Gabon, Qatar and the Polish James Bond – Polish Words of the Year 2009 – Part 2

What do you know about Gabon? Little or nothing, I suppose. In Poland this small African country became a center of attention for many politicians for a while in March 2010. Responsible for this unusual situation was the leader of one of the opposition parties and ex-Prime Minister (and twin brother of our president) who criticized the current Prime Minister for unnecessarily making the Poles afraid of euro-bonds that would destroy the Polish economy. He said that one might as well say that Gabon would attack Poland. Later he apologized to the people of Gabon if any of them felt offended and explained that it was just free usage of language and in his metaphor he could have used Martians instead.

Another country present in Polish politics last year was Qatar. The Polish Treasury Minister allegedly found a Qatar investor to save two Polish shipyards. The transaction didn’t take place in the end – officially due to law and organizational problems. The opposition claimed, however, that one of the shipyards was used for money laundering and that the Qatar investor never really existed and the only person interested in buying the shipyards was a Lebanese weapon dealer. At least the last accusation turned out to be false.

Then there was another phrase that rocked the Polish headlines – the so-called Gambling Scandal. As NYT puts it: ‘The allegations that public officials used their influence to reduce the burden of new gambling taxes on the casino industry in Poland have damaged the reputation of the government’. Seven ministers lost their jobs and an investigation commission has been called in to look into this scandal. They have until the end of February to resolve the situation.

My name is Bond, Tomek Bond. Wait a minute! Something’s wrong here, Bond’s name wasn’t Tomek, but James. Of course you’re right, but agent Tomek made it to the press in Poland last year by allegedly using seduction as an anti-corruption measure. Thenews.pl reports: ‘The 33 year-old apparently drives a luxurious Porshe Cayenne but sometimes rides a Harley; he wears Armani and Prada clothes and lives in a luxurious apartment. His wallet bursts at the seams with cash and gold credit cards and his “Hollywood smile” melts women’s hearts’. He must quite successful because so far he has managed to reveal at least two major bribe scandals involving women.

Another important headline in the Polish media – parity – also has to do with women. These women, however, do not fall for seductive agents but fight for more power.
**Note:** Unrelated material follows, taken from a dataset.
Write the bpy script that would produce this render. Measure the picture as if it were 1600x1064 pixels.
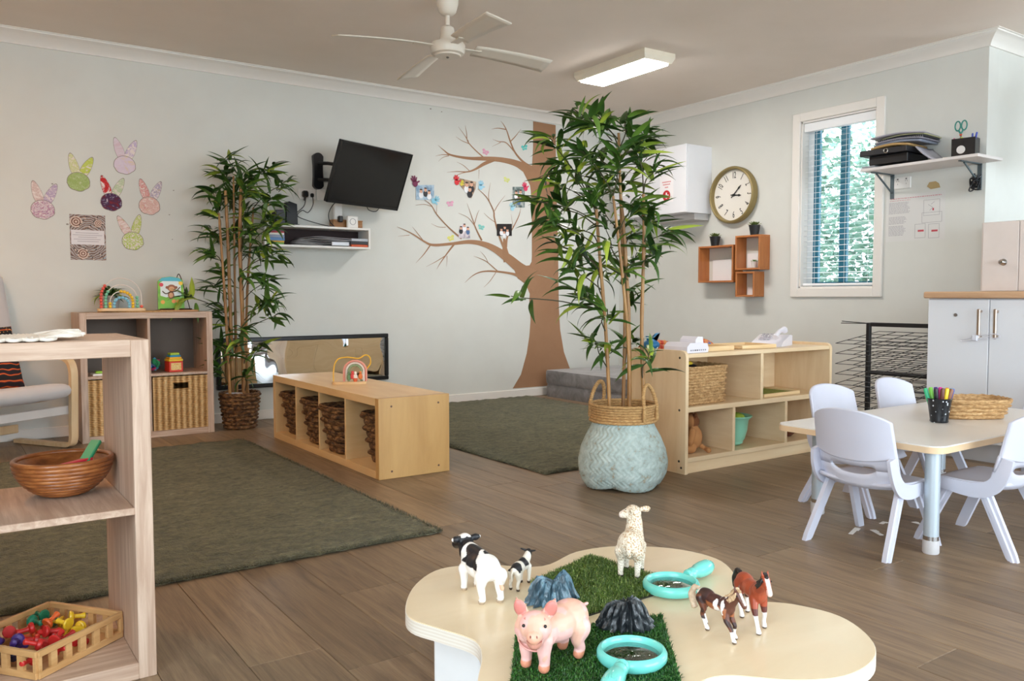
import bpy, bmesh, math, random
from mathutils import Vector, Matrix, noise as mnoise
R = math.radians
SC = bpy.context.scene
COL = SC.collection
for o in list(bpy.data.objects):
    bpy.data.objects.remove(o)

# ------------------------------------------------------------------ camera
cam_d = bpy.data.cameras.new('camera'); cam = bpy.data.objects.new('camera', cam_d); COL.objects.link(cam)
cam_d.sensor_width = 36.0; cam_d.lens = 36.0 * 1297.3 / 1600.0; cam_d.clip_start = 0.02
_yaw, _pit, _rol = 0.6093, 0.0537, -0.0017
_f = Vector((math.sin(_yaw)*math.cos(_pit), math.cos(_yaw)*math.cos(_pit), -math.sin(_pit)))
_r0 = Vector((math.cos(_yaw), -math.sin(_yaw), 0)); _u0 = _r0.cross(_f)
_r = math.cos(_rol)*_r0 + math.sin(_rol)*_u0; _u = math.cos(_rol)*_u0 - math.sin(_rol)*_r0
_m = Matrix((_r, _u, -_f)).transposed().to_4x4(); _m.translation = (-5.2431, -5.7705, 0.8659)
cam.matrix_world = _m
SC.camera = cam

# ------------------------------------------------------------------ world, daylight, exposure
SC.view_settings.view_transform = 'Standard'; SC.view_settings.look = 'None'
SC.view_settings.gamma = 1.0; SC.view_settings.use_curve_mapping = False
SC.view_settings.exposure = 1.30
SKY = 3.95
w = bpy.data.worlds.new('sky'); SC.world = w; w.use_nodes = True
bg = w.node_tree.nodes['Background']; bg.inputs['Color'].default_value = (0.77, 0.895, 1.0, 1); bg.inputs['Strength'].default_value = SKY
SC.cycles.max_bounces = 10; SC.cycles.diffuse_bounces = 5; SC.cycles.glossy_bounces = 4; SC.cycles.transparent_max_bounces = 16
SC.cycles.sample_clamp_indirect = 8.0
def portal(name, loc, rot, sx, sy):
    l = bpy.data.lights.new(name, 'AREA'); l.shape = 'RECTANGLE'; l.size = sx; l.size_y = sy
    l.cycles.is_portal = True
    o = bpy.data.objects.new(name, l); COL.objects.link(o); o.location = loc; o.rotation_euler = rot
LAMP = 27.0

# ------------------------------------------------------------------ mesh helpers
class MB:
    def __init__(s): s.v = []; s.f = []; s.m = []
    def mark(s): return len(s.v)
    def xf(s, k, M):
        for i in range(k, len(s.v)): s.v[i] = M @ Vector(s.v[i])
    def add(s, vs, fs, m=0):
        k = len(s.v); s.v += [Vector(q) for q in vs]
        for f in fs: s.f.append([i+k for i in f]); s.m.append(m)
        return s
    def box(s, x0, x1, y0, y1, z0, z1, b=0.0, m=0):
        if x1 < x0: x0, x1 = x1, x0
        if y1 < y0: y0, y1 = y1, y0
        if z1 < z0: z0, z1 = z1, z0
        if b <= 0:
            vs = [(x, y, z) for x in (x0, x1) for y in (y0, y1) for z in (z0, z1)]
            return s.add(vs, [(0,1,3,2),(4,6,7,5),(0,4,5,1),(2,3,7,6),(0,2,6,4),(1,5,7,3)], m)
        b = min(b, (x1-x0)*.49, (y1-y0)*.49, (z1-z0)*.49)
        vs = []; idx = {}
        for i, (x, dx) in enumerate(((x0, b), (x1, -b))):
            for j, (y, dy) in enumerate(((y0, b), (y1, -b))):
                for k, (z, dz) in enumerate(((z0, b), (z1, -b))):
                    idx[i,j,k] = len(vs)
                    vs += [(x, y+dy, z+dz), (x+dx, y, z+dz), (x+dx, y+dy, z)]
        I = lambda i,j,k,a: idx[i,j,k]+a
        fs = []
        for i in (0,1):
            q = [I(i,0,0,0), I(i,0,1,0), I(i,1,1,0), I(i,1,0,0)]; fs.append(q if i == 0 else q[::-1])
            q = [I(0,i,0,1), I(1,i,0,1), I(1,i,1,1), I(0,i,1,1)]; fs.append(q if i == 0 else q[::-1])
            q = [I(0,0,i,2), I(0,1,i,2), I(1,1,i,2), I(1,0,i,2)]; fs.append(q if i == 0 else q[::-1])
        for a in (0,1):
            for c in (0,1):
                fs.append([I(a,c,0,0), I(a,c,1,0), I(a,c,1,1), I(a,c,0,1)])
                fs.append([I(a,0,c,0), I(a,1,c,0), I(a,1,c,2), I(a,0,c,2)])
                fs.append([I(0,a,c,1), I(1,a,c,1), I(1,a,c,2), I(0,a,c,2)])
                for e in (0,1): fs.append([I(a,c,e,0), I(a,c,e,1), I(a,c,e,2)])
        return s.add(vs, fs, m)
    def tube(s, pts, r, n=8, m=0, closed=False, cap=True):
        pts = [Vector(p) for p in pts]; N = len(pts)
        rr = r if isinstance(r, (list, tuple)) else [r]*N
        k = len(s.v); prev = None
        for i, p in enumerate(pts):
            if closed: t = pts[(i+1) % N]-pts[i-1]
            else: t = pts[min(i+1, N-1)]-pts[max(i-1, 0)]
            if t.length < 1e-9: t = Vector((0,0,1))
            t.normalize()
            if prev is None:
                a = Vector((0,0,1)) if abs(t.z) < .9 else Vector((1,0,0)); nx = t.cross(a).normalized()
            else:
                nx = prev-t*prev.dot(t); nx = nx.normalized() if nx.length > 1e-6 else t.orthogonal().normalized()
            prev = nx; ny = t.cross(nx)
            for j in range(n):
                an = 2*math.pi*j/n; s.v.append(p+(nx*math.cos(an)+ny*math.sin(an))*rr[i])
        for i in range(N if closed else N-1):
            i2 = (i+1) % N
            for j in range(n):
                j2 = (j+1) % n; s.f.append([k+i*n+j, k+i2*n+j, k+i2*n+j2, k+i*n+j2][::-1]); s.m.append(m)
        if cap and not closed:
            s.f.append([k+j for j in range(n)][::-1][::-1]); s.m.append(m)
            s.f.append([k+(N-1)*n+j for j in range(n)][::-1]); s.m.append(m)
        return s
    def cyl(s, p0, p1, r0, r1=None, n=16, m=0): return s.tube([p0, p1], [r0, r0 if r1 is None else r1], n, m)
    def lathe(s, prof, n=32, c=(0,0,0), m=0, sx=1, sy=1, fn=None, cap0=True, cap1=True):
        k = len(s.v); L = len(prof)
        for (r, z) in prof:
            for j in range(n):
                an = 2*math.pi*j/n; q = Vector((c[0]+r*math.cos(an)*sx, c[1]+r*math.sin(an)*sy, c[2]+z))
                s.v.append(q if fn is None else Vector(fn(q, an, z)))
        for i in range(L-1):
            for j in range(n):
                j2 = (j+1) % n; s.f.append([k+i*n+j, k+i*n+j2, k+(i+1)*n+j2, k+(i+1)*n+j]); s.m.append(m)
        if cap0: s.f.append([k+j for j in range(n)][::-1]); s.m.append(m)
        if cap1: s.f.append([k+(L-1)*n+j for j in range(n)]); s.m.append(m)
        return s
    def ell(s, c, r, n=16, q=10, m=0, rot=None):
        if not isinstance(r, (list, tuple)): r = (r, r, r)
        k = len(s.v); M = rot or Matrix.Identity(3); c = Vector(c)
        s.v.append(c+M @ Vector((0,0,-r[2])))
        for i in range(1, q):
            a = -math.pi/2+math.pi*i/q
            for j in range(n):
                b = 2*math.pi*j/n; s.v.append(c+M @ Vector((r[0]*math.cos(a)*math.cos(b), r[1]*math.cos(a)*math.sin(b), r[2]*math.sin(a))))
        s.v.append(c+M @ Vector((0,0,r[2]))); T = len(s.v)-1
        for j in range(n):
            j2 = (j+1) % n
            s.f.append([k, k+1+j2, k+1+j]); s.m.append(m)
            for i in range(q-2):
                a = k+1+i*n; s.f.append([a+j, a+j2, a+n+j2, a+n+j]); s.m.append(m)
            a = k+1+(q-2)*n; s.f.append([a+j, a+j2, T]); s.m.append(m)
        return s
    def prism(s, poly, h0, h1, plane='xy', m=0, ms=None):
        # closed outline (counter-clockwise in its plane) pushed from h0 to h1 along the third axis
        P3 = {'xy': lambda a, b, h: (a, b, h), 'xz': lambda a, b, h: (a, h, b), 'yz': lambda a, b, h: (h, a, b)}[plane]
        n = len(poly); k = len(s.v)
        s.v += [Vector(P3(a, b, h0)) for a, b in poly]+[Vector(P3(a, b, h1)) for a, b in poly]
        flip = (plane == 'xz') != (h1 < h0)
        F = [[k+i for i in range(n)][::-1], [k+n+i for i in range(n)]]
        S = [[k+i, k+(i+1) % n, k+n+(i+1) % n, k+n+i] for i in range(n)]
        for f in F: s.f.append(f[::-1] if flip else f); s.m.append(m)
        for f in S: s.f.append(f[::-1] if flip else f); s.m.append(m if ms is None else ms)
        return s
    def grid(s, fn, nu, nv, m=0, wrap=False, flip=False):
        k = len(s.v); C = nu if wrap else nu+1
        for j in range(nv+1):
            for i in range(C): s.v.append(Vector(fn(i/nu, j/nv)))
        for j in range(nv):
            for i in range(nu):
                i2 = (i+1) % C if wrap else i+1
                f = [k+j*C+i, k+j*C+i2, k+(j+1)*C+i2, k+(j+1)*C+i]
                s.f.append(f[::-1] if flip else f); s.m.append(m)
        return s
    def mesh(s, name, mats, smooth=35):
        me = bpy.data.meshes.new(name); me.from_pydata([tuple(v) for v in s.v], [], s.f)
        if not isinstance(mats, (list, tuple)): mats = [mats]
        for a in mats: me.materials.append(a)
        if len(mats) > 1: me.polygons.foreach_set('material_index', s.m)
        me.update()
        if smooth:
            me.polygons.foreach_set('use_smooth', [True]*len(me.polygons))
            me.set_sharp_from_angle(angle=R(smooth))
        return me
    def build(s, name, mats, parent=None, smooth=35, solid=0, loc=None):
        o = bpy.data.objects.new(name, s.mesh(name, mats, smooth)); COL.objects.link(o)
        if parent: o.parent = parent
        if loc: o.location = loc
        if solid:
            md = o.modifiers.new('thickness', 'SOLIDIFY'); md.thickness = solid; md.offset = 0
        return o
def obj(name, mesh, parent=None, loc=None):
    o = bpy.data.objects.new(name, mesh); COL.objects.link(o)
    if parent: o.parent = parent
    if loc: o.location = loc
    return o
def tag(o, label, cat, group=None):
    o['label'] = label; o['category'] = cat
    if group: o['group'] = group
    return o
def thing(name, label, cat, loc=(0,0,0), rz=0, group=None):
    o = bpy.data.objects.new(name, None); COL.objects.link(o); o.empty_display_size = .05
    o.location = loc; o.rotation_euler = (0, 0, rz); return tag(o, label, cat, group)
def struct(o): o['kind'] = 'structure'; return o
def copy_tree(o, parent=None):
    c = o.copy(); COL.objects.link(c); c.parent = parent
    for ch in o.children: copy_tree(ch, c)
    return c
def dup(o, label, loc, rz=None):
    c = copy_tree(o); c['label'] = label; c.location = loc
    if rz is not None: c.rotation_euler = (0, 0, rz)
    return c
def smoothline(pts, n=6, closed=False):
    pts = [Vector(p) for p in pts]; N = len(pts); out = []
    rng = range(N if closed else N-1)
    for i in rng:
        g = (lambda k: pts[k % N]) if closed else (lambda k: pts[min(max(k, 0), N-1)])
        a, b, c, d = g(i-1), g(i), g(i+1), g(i+2)
        for j in range(n):
            t = j/n
            out.append(.5*((2*b)+(c-a)*t+(2*a-5*b+4*c-d)*t*t+(3*b-a-3*c+d)*t**3))
    if not closed: out.append(pts[-1])
    return out
def rrect(w, h, r, n=5):
    out = []
    for cx, cy, a0 in ((w/2-r, h/2-r, 0), (-w/2+r, h/2-r, 90), (-w/2+r, -h/2+r, 180), (w/2-r, -h/2+r, 270)):
        for i in range(n+1):
            a = R(a0+90*i/n); out.append((cx+r*math.cos(a), cy+r*math.sin(a)))
    return out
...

The Congress of Polish Women collected 120,000 signatures and submitted the draft of the so-called parity bill to the Parliament. According to this bill at least 50% of candidates in local and European Parliament elections should be women. The parity is a highly controversial topic that leads to heated discussions between the supporters and opponents of this ‘positive discrimination’. Time will show how the parliamentarians will vote.

Funny how two out of ten words that were the talk of the Polish media last year are somehow connected with our neighbor in the west – Germany. The first news involves our Prime Minister wanting to change our political system to a federal one, modeled on a German system with a chancellor, where the president has less power and the parliament is smaller. Nothing has happened yet to implement those changes but the proposition itself is very controversial because some opponents of the PM suggest that he’s dreaming of becoming chancellor with (almost) absolute power.

The last phrase to be mentioned in the ranking is the so-called ‘Munich incident’ or ‘coat scandal’. It’s so odd and absurd that it makes it almost funny. It involves a prominent Polish politician (known for his weakness for extraordinary hats) placing his coat (and a hat!) in the wrong over-head compartment on a plane from Munich to Cracow. He allegedly started a row with the stewardess and was then ‘escorted off the plane and back to the airport in handcuffs’ (thenews.pl). He was later punished with a 3,000 euro fine which he refused to pay and, consequently, will be arrested, if he enters Germany again. His wife of course says that the police overreacted and treated her calm and polite husband in an unnecessarily violent way. I must say this all reminds of the film ‘Anger Management’ somehow, it’s just not as funny.